- [EXERCISE TASK]
The material below should be written out in full and exactly; pictures stay out of the copy.

- [DATA EXTRACT]
Start

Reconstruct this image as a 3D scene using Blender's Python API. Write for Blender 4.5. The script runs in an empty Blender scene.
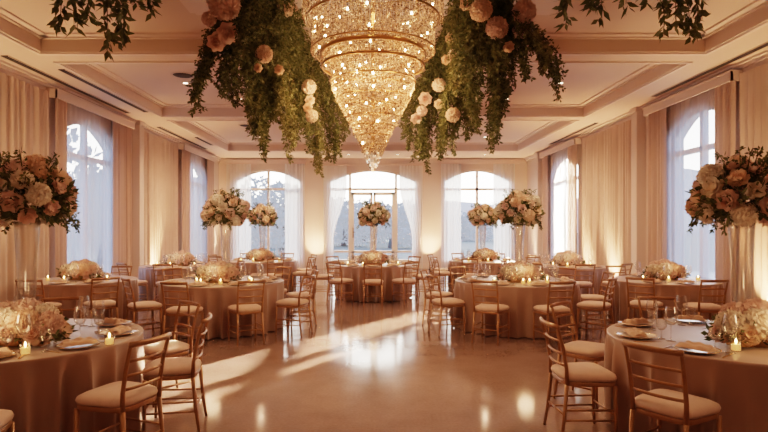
import bpy, math, random
from mathutils import Vector, Matrix
R = math.radians
PI = math.pi
rnd = random.Random(7)
col = bpy.context.scene.collection

# ------------------------------------------------------------------ picture frame -> place
F, VX, VY, H = 560.0, 373.0, 226.0, 1.66       # focal length in pixels, vanishing point, eye height
def at(px, py, d): return Vector(((px - VX) * d / F, d, H + (VY - py) * d / F))

# ------------------------------------------------------------------ materials
def new_mat(name):
    m = bpy.data.materials.new(name); m.use_nodes = True
    nt = m.node_tree
    for n in list(nt.nodes): nt.nodes.remove(n)
    out = nt.nodes.new('ShaderNodeOutputMaterial')
    return m, nt, out
def pbr(name, c, rough=.5, metal=0, c2=None, scale=8, bump=0, bump_scale=60, sheen=0, stretch=None, coat=0, trans=0, emit=None, emit_s=0, sss=0, spec=.5):
    m, nt, out = new_mat(name)
    b = nt.nodes.new('ShaderNodeBsdfPrincipled')
    b.inputs['Base Color'].default_value = (*c, 1); b.inputs['Roughness'].default_value = rough
    b.inputs['Metallic'].default_value = metal; b.inputs['Sheen Weight'].default_value = sheen
    b.inputs['Coat Weight'].default_value = coat
    b.inputs['Specular IOR Level'].default_value = spec
    if emit: b.inputs['Emission Color'].default_value = (*emit, 1); b.inputs['Emission Strength'].default_value = emit_s
    if c2 or bump:
        tc = nt.nodes.new('ShaderNodeTexCoord'); mp = nt.nodes.new('ShaderNodeMapping')
        nt.links.new(tc.outputs['Object'], mp.inputs[0])
        if stretch: mp.inputs['Scale'].default_value = stretch
    if c2:
        n = nt.nodes.new('ShaderNodeTexNoise'); n.inputs['Scale'].default_value = scale; n.inputs['Detail'].default_value = 4
        nt.links.new(mp.outputs[0], n.inputs[0])
        r = nt.nodes.new('ShaderNodeValToRGB'); r.color_ramp.elements[0].position = .3; r.color_ramp.elements[1].position = .7
        r.color_ramp.elements[0].color = (*c, 1); r.color_ramp.elements[1].color = (*c2, 1)
        nt.links.new(n.outputs['Fac'], r.inputs[0]); nt.links.new(r.outputs[0], b.inputs['Base Color'])
    if bump:
        n = nt.nodes.new('ShaderNodeTexNoise'); n.inputs['Scale'].default_value = bump_scale
        nt.links.new(mp.outputs[0], n.inputs[0])
        bp = nt.nodes.new('ShaderNodeBump'); bp.inputs['Strength'].default_value = bump; bp.inputs['Distance'].default_value = .01
        nt.links.new(n.outputs['Fac'], bp.inputs['Height']); nt.links.new(bp.outputs[0], b.inputs['Normal'])
    if trans:
        t = nt.nodes.new('ShaderNodeBsdfTranslucent'); t.inputs[0].default_value = (*c, 1)
        mx = nt.nodes.new('ShaderNodeMixShader'); mx.inputs[0].default_value = trans
        nt.links.new(b.outputs[0], mx.inputs[1]); nt.links.new(t.outputs[0], mx.inputs[2]); nt.links.new(mx.outputs[0], out.inputs[0])
    else: nt.links.new(b.outputs[0], out.inputs[0])
    return m
def island_mat(name, cols, rough=.6, trans=.25, hue=True):
    """leaves and petals: each separate piece picks its own tint"""
    m, nt, out = new_mat(name)
    g = nt.nodes.new('ShaderNodeNewGeometry'); r = nt.nodes.new('ShaderNodeValToRGB')
    while len(r.color_ramp.elements) < len(cols): r.color_ramp.elements.new(.5)
    for i, c in enumerate(cols):
        e = r.color_ramp.elements[i]; e.position = i / max(1, len(cols) - 1); e.color = (*c, 1)
    nt.links.new(g.outputs['Random Per Island'], r.inputs[0])
    b = nt.nodes.new('ShaderNodeBsdfPrincipled'); b.inputs['Roughness'].default_value = rough; b.inputs['Specular IOR Level'].default_value = .3
    t = nt.nodes.new('ShaderNodeBsdfTranslucent'); mx = nt.nodes.new('ShaderNodeMixShader'); mx.inputs[0].default_value = trans
    nt.links.new(r.outputs[0], b.inputs['Base Color']); nt.links.new(r.outputs[0], t.inputs[0])
    nt.links.new(b.outputs[0], mx.inputs[1]); nt.links.new(t.outputs[0], mx.inputs[2]); nt.links.new(mx.outputs[0], out.inputs[0])
    return m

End

- [REPLY TO THE TASK]
Reconstruct this image as a 3D scene using Blender's Python API. Write for Blender 4.5. The script runs in an empty Blender scene.
import bpy, math, random
from mathutils import Vector, Matrix
R = math.radians
PI = math.pi
rnd = random.Random(7)
col = bpy.context.scene.collection

# ------------------------------------------------------------------ picture frame -> place
F, VX, VY, H = 560.0, 373.0, 226.0, 1.66       # focal length in pixels, vanishing point, eye height
def at(px, py, d): return Vector(((px - VX) * d / F, d, H + (VY - py) * d / F))

# ------------------------------------------------------------------ materials
def new_mat(name):
    m = bpy.data.materials.new(name); m.use_nodes = True
    nt = m.node_tree
    for n in list(nt.nodes): nt.nodes.remove(n)
    out = nt.nodes.new('ShaderNodeOutputMaterial')
    return m, nt, out
def pbr(name, c, rough=.5, metal=0, c2=None, scale=8, bump=0, bump_scale=60, sheen=0, stretch=None, coat=0, trans=0, emit=None, emit_s=0, sss=0, spec=.5):
    m, nt, out = new_mat(name)
    b = nt.nodes.new('ShaderNodeBsdfPrincipled')
    b.inputs['Base Color'].default_value = (*c, 1); b.inputs['Roughness'].default_value = rough
    b.inputs['Metallic'].default_value = metal; b.inputs['Sheen Weight'].default_value = sheen
    b.inputs['Coat Weight'].default_value = coat
    b.inputs['Specular IOR Level'].default_value = spec
    if emit: b.inputs['Emission Color'].default_value = (*emit, 1); b.inputs['Emission Strength'].default_value = emit_s
    if c2 or bump:
        tc = nt.nodes.new('ShaderNodeTexCoord'); mp = nt.nodes.new('ShaderNodeMapping')
        nt.links.new(tc.outputs['Object'], mp.inputs[0])
        if stretch: mp.inputs['Scale'].default_value = stretch
    if c2:
        n = nt.nodes.new('ShaderNodeTexNoise'); n.inputs['Scale'].default_value = scale; n.inputs['Detail'].default_value = 4
        nt.links.new(mp.outputs[0], n.inputs[0])
        r = nt.nodes.new('ShaderNodeValToRGB'); r.color_ramp.elements[0].position = .3; r.color_ramp.elements[1].position = .7
        r.color_ramp.elements[0].color = (*c, 1); r.color_ramp.elements[1].color = (*c2, 1)
        nt.links.new(n.outputs['Fac'], r.inputs[0]); nt.links.new(r.outputs[0], b.inputs['Base Color'])
    if bump:
        n = nt.nodes.new('ShaderNodeTexNoise'); n.inputs['Scale'].default_value = bump_scale
        nt.links.new(mp.outputs[0], n.inputs[0])
        bp = nt.nodes.new('ShaderNodeBump'); bp.inputs['Strength'].default_value = bump; bp.inputs['Distance'].default_value = .01
        nt.links.new(n.outputs['Fac'], bp.inputs['Height']); nt.links.new(bp.outputs[0], b.inputs['Normal'])
    if trans:
        t = nt.nodes.new('ShaderNodeBsdfTranslucent'); t.inputs[0].default_value = (*c, 1)
        mx = nt.nodes.new('ShaderNodeMixShader'); mx.inputs[0].default_value = trans
        nt.links.new(b.outputs[0], mx.inputs[1]); nt.links.new(t.outputs[0], mx.inputs[2]); nt.links.new(mx.outputs[0], out.inputs[0])
    else: nt.links.new(b.outputs[0], out.inputs[0])
    return m
def island_mat(name, cols, rough=.6, trans=.25, hue=True):
    """leaves and petals: each separate piece picks its own tint"""
    m, nt, out = new_mat(name)
    g = nt.nodes.new('ShaderNodeNewGeometry'); r = nt.nodes.new('ShaderNodeValToRGB')
    while len(r.color_ramp.elements) < len(cols): r.color_ramp.elements.new(.5)
    for i, c in enumerate(cols):
        e = r.color_ramp.elements[i]; e.position = i / max(1, len(cols) - 1); e.color = (*c, 1)
    nt.links.new(g.outputs['Random Per Island'], r.inputs[0])
    b = nt.nodes.new('ShaderNodeBsdfPrincipled'); b.inputs['Roughness'].default_value = rough; b.inputs['Specular IOR Level'].default_value = .3
    t = nt.nodes.new('ShaderNodeBsdfTranslucent'); mx = nt.nodes.new('ShaderNodeMixShader'); mx.inputs[0].default_value = trans
    nt.links.new(r.outputs[0], b.inputs['Base Color']); nt.links.new(r.outputs[0], t.inputs[0])
    nt.links.new(b.outputs[0], mx.inputs[1]); nt.links.new(t.outputs[0], mx.inputs[2]); nt.links.new(mx.outputs[0], out.inputs[0])
    return m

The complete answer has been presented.